Extract precisely the lines of the entries below, from the first line through the line containing "scene = bpy.context.scene".

== Data shown

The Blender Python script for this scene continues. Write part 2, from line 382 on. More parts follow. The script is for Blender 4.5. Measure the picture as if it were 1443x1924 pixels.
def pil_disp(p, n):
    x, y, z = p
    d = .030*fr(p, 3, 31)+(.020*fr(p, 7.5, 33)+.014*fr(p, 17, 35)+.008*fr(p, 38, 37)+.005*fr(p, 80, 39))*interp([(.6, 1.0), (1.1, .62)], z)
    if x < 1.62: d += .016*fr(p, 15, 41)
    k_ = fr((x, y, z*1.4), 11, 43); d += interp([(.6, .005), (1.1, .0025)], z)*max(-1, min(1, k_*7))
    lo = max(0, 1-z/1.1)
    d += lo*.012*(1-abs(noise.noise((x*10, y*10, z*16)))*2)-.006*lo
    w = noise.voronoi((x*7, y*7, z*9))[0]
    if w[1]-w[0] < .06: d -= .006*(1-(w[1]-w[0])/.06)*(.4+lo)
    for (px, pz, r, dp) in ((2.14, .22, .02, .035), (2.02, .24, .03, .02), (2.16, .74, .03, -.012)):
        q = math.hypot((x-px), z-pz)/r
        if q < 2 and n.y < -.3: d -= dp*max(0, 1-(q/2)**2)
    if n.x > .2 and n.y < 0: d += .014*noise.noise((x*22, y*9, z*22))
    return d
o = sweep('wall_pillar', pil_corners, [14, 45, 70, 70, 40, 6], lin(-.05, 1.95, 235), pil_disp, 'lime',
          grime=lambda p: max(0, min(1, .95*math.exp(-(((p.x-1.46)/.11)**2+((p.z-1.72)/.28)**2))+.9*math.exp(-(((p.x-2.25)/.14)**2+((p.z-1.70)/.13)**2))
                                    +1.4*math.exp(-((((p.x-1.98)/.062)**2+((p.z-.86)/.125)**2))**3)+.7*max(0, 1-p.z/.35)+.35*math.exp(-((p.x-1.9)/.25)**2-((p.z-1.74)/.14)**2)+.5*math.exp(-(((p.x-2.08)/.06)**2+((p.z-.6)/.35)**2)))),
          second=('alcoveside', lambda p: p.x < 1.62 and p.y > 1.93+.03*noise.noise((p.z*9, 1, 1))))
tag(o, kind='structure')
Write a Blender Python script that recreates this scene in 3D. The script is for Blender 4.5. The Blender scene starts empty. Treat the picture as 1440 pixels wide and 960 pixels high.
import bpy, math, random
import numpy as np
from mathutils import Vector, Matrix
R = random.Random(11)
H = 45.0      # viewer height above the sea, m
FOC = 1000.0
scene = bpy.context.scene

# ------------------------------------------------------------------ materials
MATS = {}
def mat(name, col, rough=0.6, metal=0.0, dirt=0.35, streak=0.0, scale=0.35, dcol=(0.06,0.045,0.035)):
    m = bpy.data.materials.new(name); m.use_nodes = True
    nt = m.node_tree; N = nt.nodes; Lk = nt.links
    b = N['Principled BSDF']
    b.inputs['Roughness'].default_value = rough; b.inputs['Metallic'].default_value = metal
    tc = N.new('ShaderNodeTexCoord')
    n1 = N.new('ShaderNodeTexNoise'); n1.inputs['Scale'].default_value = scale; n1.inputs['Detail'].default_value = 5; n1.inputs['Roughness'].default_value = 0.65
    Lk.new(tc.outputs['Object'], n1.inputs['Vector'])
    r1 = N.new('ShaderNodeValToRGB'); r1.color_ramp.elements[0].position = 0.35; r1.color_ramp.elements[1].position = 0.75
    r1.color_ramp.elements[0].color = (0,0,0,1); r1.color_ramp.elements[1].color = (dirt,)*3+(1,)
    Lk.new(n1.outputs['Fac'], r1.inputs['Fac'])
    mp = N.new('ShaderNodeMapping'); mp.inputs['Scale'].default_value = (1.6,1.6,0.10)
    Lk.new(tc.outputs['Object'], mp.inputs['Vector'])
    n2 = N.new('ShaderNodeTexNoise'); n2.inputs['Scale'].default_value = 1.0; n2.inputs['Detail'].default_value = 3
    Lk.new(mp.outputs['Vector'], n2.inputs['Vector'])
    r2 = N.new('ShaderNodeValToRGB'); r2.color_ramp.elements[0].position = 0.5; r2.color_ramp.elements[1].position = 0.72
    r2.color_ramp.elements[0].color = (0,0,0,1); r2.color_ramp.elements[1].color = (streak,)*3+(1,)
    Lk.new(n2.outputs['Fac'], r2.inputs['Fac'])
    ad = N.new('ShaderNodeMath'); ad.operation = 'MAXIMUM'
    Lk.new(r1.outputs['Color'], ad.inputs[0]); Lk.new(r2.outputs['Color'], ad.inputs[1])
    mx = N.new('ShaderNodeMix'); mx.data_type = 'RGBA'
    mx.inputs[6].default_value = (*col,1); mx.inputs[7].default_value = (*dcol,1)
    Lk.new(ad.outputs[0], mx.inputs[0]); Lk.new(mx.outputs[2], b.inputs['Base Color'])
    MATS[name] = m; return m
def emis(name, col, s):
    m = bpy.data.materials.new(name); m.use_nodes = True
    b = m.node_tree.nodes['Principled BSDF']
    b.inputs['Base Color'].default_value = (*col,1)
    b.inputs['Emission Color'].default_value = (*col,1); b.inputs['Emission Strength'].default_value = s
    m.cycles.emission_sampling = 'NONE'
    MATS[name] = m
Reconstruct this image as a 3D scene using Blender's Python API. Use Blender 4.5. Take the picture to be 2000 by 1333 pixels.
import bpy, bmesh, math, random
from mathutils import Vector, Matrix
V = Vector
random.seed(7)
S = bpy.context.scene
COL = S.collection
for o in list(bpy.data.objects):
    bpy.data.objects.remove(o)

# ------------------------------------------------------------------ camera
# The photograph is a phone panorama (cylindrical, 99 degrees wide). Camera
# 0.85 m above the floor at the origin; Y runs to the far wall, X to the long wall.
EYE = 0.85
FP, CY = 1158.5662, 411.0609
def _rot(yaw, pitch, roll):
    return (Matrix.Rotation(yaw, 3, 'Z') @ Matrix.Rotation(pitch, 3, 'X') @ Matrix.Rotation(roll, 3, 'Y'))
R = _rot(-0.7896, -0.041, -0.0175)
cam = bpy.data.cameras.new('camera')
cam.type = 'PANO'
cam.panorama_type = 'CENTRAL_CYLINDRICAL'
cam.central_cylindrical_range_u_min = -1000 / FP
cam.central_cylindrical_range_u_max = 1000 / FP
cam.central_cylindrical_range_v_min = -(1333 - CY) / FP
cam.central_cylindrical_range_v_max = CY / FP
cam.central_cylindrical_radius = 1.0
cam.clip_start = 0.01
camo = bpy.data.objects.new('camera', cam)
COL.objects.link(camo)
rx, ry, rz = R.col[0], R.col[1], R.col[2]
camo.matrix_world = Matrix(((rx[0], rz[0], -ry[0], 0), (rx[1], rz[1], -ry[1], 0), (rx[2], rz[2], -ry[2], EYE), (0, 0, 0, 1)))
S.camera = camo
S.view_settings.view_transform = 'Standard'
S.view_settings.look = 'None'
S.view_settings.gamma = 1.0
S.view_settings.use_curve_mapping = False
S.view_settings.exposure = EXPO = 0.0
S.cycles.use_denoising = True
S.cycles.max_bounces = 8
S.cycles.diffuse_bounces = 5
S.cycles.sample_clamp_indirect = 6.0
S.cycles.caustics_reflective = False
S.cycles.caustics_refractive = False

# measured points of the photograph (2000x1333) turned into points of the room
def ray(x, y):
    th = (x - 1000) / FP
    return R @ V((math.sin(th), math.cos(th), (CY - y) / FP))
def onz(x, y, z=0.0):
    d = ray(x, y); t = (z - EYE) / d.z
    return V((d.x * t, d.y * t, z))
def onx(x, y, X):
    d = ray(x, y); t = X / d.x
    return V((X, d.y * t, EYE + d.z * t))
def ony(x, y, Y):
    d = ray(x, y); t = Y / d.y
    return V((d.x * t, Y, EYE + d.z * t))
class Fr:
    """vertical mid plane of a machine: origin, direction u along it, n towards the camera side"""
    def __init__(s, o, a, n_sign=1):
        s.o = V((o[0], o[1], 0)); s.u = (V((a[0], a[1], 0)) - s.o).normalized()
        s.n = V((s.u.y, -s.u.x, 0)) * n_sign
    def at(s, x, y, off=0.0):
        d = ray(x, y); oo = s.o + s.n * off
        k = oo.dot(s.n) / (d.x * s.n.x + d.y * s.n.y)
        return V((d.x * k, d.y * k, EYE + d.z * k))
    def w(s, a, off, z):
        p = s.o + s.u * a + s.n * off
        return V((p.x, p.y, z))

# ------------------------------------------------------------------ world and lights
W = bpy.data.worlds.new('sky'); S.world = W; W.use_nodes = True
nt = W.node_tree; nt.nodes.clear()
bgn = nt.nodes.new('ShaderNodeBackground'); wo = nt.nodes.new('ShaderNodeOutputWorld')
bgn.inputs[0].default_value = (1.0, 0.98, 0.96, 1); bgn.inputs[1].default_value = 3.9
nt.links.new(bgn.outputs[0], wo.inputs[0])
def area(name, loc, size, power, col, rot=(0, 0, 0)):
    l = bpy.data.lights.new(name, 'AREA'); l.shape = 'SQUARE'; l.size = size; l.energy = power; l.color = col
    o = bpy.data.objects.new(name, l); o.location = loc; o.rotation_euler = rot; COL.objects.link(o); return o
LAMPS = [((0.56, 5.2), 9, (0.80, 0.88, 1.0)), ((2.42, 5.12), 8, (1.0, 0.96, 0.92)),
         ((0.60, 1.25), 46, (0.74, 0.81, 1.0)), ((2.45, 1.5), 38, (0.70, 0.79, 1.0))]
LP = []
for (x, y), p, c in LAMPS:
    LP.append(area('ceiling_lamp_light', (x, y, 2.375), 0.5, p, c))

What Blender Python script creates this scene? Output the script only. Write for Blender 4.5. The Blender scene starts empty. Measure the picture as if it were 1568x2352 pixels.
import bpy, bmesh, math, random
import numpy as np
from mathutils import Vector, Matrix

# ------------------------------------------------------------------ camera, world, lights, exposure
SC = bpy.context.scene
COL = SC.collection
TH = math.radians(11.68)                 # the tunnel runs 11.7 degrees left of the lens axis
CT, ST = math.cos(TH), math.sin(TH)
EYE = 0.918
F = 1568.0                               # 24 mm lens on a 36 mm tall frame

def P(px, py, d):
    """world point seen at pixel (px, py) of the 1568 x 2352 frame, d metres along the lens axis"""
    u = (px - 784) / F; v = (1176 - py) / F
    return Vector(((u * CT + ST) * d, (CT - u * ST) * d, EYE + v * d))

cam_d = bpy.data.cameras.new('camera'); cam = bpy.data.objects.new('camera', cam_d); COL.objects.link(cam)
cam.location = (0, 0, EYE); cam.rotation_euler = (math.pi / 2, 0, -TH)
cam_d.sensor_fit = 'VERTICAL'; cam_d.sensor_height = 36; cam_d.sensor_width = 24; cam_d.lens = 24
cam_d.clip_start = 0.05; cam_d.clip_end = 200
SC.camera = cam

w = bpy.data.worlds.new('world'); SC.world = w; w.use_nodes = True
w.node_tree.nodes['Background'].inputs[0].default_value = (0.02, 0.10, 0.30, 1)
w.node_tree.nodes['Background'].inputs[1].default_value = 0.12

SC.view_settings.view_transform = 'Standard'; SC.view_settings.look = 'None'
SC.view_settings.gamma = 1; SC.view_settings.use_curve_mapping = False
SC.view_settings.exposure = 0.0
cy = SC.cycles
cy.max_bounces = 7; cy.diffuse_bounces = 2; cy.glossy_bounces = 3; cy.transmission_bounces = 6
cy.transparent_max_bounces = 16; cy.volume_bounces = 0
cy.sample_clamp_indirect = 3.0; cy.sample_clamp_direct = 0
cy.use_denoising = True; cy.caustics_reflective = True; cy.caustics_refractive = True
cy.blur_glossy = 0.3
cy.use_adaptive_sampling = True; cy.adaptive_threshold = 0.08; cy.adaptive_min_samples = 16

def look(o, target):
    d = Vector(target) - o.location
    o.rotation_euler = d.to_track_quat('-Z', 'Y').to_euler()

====

> **Result for this exercise**
The Blender Python script for this scene continues. Write part 2, from line 382 on. More parts follow. The script is for Blender 4.5. Measure the picture as if it were 1443x1924 pixels.
def pil_disp(p, n):
    x, y, z = p
    d = .030*fr(p, 3, 31)+(.020*fr(p, 7.5, 33)+.014*fr(p, 17, 35)+.008*fr(p, 38, 37)+.005*fr(p, 80, 39))*interp([(.6, 1.0), (1.1, .62)], z)
    if x < 1.62: d += .016*fr(p, 15, 41)
    k_ = fr((x, y, z*1.4), 11, 43); d += interp([(.6, .005), (1.1, .0025)], z)*max(-1, min(1, k_*7))
    lo = max(0, 1-z/1.1)
    d += lo*.012*(1-abs(noise.noise((x*10, y*10, z*16)))*2)-.006*lo
    w = noise.voronoi((x*7, y*7, z*9))[0]
    if w[1]-w[0] < .06: d -= .006*(1-(w[1]-w[0])/.06)*(.4+lo)
    for (px, pz, r, dp) in ((2.14, .22, .02, .035), (2.02, .24, .03, .02), (2.16, .74, .03, -.012)):
        q = math.hypot((x-px), z-pz)/r
        if q < 2 and n.y < -.3: d -= dp*max(0, 1-(q/2)**2)
    if n.x > .2 and n.y < 0: d += .014*noise.noise((x*22, y*9, z*22))
    return d
o = sweep('wall_pillar', pil_corners, [14, 45, 70, 70, 40, 6], lin(-.05, 1.95, 235), pil_disp, 'lime',
          grime=lambda p: max(0, min(1, .95*math.exp(-(((p.x-1.46)/.11)**2+((p.z-1.72)/.28)**2))+.9*math.exp(-(((p.x-2.25)/.14)**2+((p.z-1.70)/.13)**2))
                                    +1.4*math.exp(-((((p.x-1.98)/.062)**2+((p.z-.86)/.125)**2))**3)+.7*max(0, 1-p.z/.35)+.35*math.exp(-((p.x-1.9)/.25)**2-((p.z-1.74)/.14)**2)+.5*math.exp(-(((p.x-2.08)/.06)**2+((p.z-.6)/.35)**2)))),
          second=('alcoveside', lambda p: p.x < 1.62 and p.y > 1.93+.03*noise.noise((p.z*9, 1, 1))))
tag(o, kind='structure')
Write a Blender Python script that recreates this scene in 3D. The script is for Blender 4.5. The Blender scene starts empty. Treat the picture as 1440 pixels wide and 960 pixels high.
import bpy, math, random
import numpy as np
from mathutils import Vector, Matrix
R = random.Random(11)
H = 45.0      # viewer height above the sea, m
FOC = 1000.0
scene = bpy.context.scene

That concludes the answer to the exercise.